* STATED GOAL: In the entries that follow, the first line to write out is the one containing "Build this scene", and the last is the one containing "return n.outputs[0]". Reproduce that stretch exactly, with nothing before or after it.

──────── MATERIAL ────────

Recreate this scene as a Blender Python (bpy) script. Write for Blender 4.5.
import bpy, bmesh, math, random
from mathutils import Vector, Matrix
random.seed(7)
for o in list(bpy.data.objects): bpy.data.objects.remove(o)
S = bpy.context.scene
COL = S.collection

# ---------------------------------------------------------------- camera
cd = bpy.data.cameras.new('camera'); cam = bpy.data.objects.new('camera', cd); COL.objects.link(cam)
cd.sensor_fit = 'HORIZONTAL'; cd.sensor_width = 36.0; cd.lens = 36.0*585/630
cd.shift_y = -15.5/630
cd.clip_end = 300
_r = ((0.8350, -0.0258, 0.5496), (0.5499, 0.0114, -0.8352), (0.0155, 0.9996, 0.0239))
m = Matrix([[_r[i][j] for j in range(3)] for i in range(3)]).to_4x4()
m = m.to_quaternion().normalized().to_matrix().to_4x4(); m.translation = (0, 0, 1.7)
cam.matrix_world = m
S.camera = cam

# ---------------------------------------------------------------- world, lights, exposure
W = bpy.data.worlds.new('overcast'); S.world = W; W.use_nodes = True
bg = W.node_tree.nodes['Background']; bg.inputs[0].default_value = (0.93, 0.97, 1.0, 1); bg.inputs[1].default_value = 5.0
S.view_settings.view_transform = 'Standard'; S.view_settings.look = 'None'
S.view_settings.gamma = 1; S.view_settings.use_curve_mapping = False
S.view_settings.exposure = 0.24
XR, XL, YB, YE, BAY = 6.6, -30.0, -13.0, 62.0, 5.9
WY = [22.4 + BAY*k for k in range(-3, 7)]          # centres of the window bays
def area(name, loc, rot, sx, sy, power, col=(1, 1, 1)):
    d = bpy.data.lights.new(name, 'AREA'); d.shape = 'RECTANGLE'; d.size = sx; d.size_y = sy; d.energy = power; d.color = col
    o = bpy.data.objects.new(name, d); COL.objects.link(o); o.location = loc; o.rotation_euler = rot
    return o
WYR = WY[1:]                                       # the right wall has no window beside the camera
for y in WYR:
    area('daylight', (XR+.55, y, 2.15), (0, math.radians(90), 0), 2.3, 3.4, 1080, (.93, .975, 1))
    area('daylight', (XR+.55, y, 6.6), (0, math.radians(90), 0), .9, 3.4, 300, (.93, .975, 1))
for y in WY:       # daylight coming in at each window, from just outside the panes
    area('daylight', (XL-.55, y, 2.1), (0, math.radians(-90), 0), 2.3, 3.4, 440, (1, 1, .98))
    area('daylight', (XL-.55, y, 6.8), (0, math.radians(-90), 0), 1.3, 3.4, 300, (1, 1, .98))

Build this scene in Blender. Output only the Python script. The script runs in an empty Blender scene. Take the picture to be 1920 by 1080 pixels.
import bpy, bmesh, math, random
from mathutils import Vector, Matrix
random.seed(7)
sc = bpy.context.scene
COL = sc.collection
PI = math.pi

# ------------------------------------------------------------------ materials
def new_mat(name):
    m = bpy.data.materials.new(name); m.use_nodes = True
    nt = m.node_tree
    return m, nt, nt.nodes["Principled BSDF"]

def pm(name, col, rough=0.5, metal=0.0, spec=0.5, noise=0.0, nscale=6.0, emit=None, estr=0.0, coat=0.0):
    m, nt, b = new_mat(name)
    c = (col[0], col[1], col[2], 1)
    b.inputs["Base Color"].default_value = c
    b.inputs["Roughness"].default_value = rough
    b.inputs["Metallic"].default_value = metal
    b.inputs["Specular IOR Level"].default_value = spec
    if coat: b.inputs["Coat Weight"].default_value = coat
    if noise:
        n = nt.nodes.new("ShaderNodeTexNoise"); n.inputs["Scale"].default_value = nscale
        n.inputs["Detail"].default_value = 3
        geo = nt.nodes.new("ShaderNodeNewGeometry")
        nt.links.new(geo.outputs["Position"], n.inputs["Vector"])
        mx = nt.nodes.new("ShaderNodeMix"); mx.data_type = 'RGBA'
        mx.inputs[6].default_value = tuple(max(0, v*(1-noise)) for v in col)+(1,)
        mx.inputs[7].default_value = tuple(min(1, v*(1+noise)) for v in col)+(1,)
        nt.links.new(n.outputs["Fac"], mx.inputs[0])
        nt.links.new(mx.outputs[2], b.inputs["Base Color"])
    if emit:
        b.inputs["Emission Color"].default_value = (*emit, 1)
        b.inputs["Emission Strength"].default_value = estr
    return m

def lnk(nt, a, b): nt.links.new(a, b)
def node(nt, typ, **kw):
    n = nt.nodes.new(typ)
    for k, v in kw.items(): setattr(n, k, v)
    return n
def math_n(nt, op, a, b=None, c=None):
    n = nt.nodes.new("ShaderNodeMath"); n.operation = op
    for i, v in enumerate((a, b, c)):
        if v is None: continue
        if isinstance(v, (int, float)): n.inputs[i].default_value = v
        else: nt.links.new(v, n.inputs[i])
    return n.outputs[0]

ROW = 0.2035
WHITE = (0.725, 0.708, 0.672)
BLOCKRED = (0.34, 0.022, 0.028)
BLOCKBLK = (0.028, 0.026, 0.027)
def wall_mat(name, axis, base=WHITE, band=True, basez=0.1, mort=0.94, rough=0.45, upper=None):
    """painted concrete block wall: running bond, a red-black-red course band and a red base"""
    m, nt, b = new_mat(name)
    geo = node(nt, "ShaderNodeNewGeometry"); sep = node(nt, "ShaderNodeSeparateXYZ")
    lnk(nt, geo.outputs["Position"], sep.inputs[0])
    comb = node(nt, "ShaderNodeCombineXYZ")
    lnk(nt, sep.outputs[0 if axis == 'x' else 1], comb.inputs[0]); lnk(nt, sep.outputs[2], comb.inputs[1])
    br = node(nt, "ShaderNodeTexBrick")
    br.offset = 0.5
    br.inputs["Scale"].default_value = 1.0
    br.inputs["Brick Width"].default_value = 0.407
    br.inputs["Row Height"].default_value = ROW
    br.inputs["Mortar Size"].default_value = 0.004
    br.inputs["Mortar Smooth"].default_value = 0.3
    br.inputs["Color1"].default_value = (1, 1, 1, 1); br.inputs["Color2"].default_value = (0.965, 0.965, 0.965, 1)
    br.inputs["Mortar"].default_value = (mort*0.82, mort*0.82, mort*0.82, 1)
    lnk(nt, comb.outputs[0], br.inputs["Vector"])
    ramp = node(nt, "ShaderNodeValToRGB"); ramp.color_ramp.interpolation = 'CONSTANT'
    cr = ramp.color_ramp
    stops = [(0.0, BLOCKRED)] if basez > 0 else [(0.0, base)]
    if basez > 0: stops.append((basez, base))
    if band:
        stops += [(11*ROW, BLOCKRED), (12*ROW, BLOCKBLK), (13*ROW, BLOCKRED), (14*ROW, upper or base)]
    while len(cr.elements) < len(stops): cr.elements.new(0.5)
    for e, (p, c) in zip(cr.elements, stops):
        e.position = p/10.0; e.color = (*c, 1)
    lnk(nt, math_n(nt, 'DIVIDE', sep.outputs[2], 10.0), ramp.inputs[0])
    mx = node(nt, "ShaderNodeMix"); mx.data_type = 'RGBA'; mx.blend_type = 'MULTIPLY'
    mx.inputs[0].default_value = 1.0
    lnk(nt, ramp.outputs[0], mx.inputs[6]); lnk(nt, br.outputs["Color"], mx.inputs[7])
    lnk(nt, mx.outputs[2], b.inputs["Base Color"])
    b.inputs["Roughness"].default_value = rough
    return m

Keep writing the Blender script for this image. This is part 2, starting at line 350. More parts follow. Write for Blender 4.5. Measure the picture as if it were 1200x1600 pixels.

────────

* EXERCISE ANSWER:
Build this scene in Blender. Output only the Python script. The script runs in an empty Blender scene. Take the picture to be 1920 by 1080 pixels.
import bpy, bmesh, math, random
from mathutils import Vector, Matrix
random.seed(7)
sc = bpy.context.scene
COL = sc.collection
PI = math.pi

# ------------------------------------------------------------------ materials
def new_mat(name):
    m = bpy.data.materials.new(name); m.use_nodes = True
    nt = m.node_tree
    return m, nt, nt.nodes["Principled BSDF"]

def pm(name, col, rough=0.5, metal=0.0, spec=0.5, noise=0.0, nscale=6.0, emit=None, estr=0.0, coat=0.0):
    m, nt, b = new_mat(name)
    c = (col[0], col[1], col[2], 1)
    b.inputs["Base Color"].default_value = c
    b.inputs["Roughness"].default_value = rough
    b.inputs["Metallic"].default_value = metal
    b.inputs["Specular IOR Level"].default_value = spec
    if coat: b.inputs["Coat Weight"].default_value = coat
    if noise:
        n = nt.nodes.new("ShaderNodeTexNoise"); n.inputs["Scale"].default_value = nscale
        n.inputs["Detail"].default_value = 3
        geo = nt.nodes.new("ShaderNodeNewGeometry")
        nt.links.new(geo.outputs["Position"], n.inputs["Vector"])
        mx = nt.nodes.new("ShaderNodeMix"); mx.data_type = 'RGBA'
        mx.inputs[6].default_value = tuple(max(0, v*(1-noise)) for v in col)+(1,)
        mx.inputs[7].default_value = tuple(min(1, v*(1+noise)) for v in col)+(1,)
        nt.links.new(n.outputs["Fac"], mx.inputs[0])
        nt.links.new(mx.outputs[2], b.inputs["Base Color"])
    if emit:
        b.inputs["Emission Color"].default_value = (*emit, 1)
        b.inputs["Emission Strength"].default_value = estr
    return m

def lnk(nt, a, b): nt.links.new(a, b)
def node(nt, typ, **kw):
    n = nt.nodes.new(typ)
    for k, v in kw.items(): setattr(n, k, v)
    return n
def math_n(nt, op, a, b=None, c=None):
    n = nt.nodes.new("ShaderNodeMath"); n.operation = op
    for i, v in enumerate((a, b, c)):
        if v is None: continue
        if isinstance(v, (int, float)): n.inputs[i].default_value = v
        else: nt.links.new(v, n.inputs[i])
    return n.outputs[0]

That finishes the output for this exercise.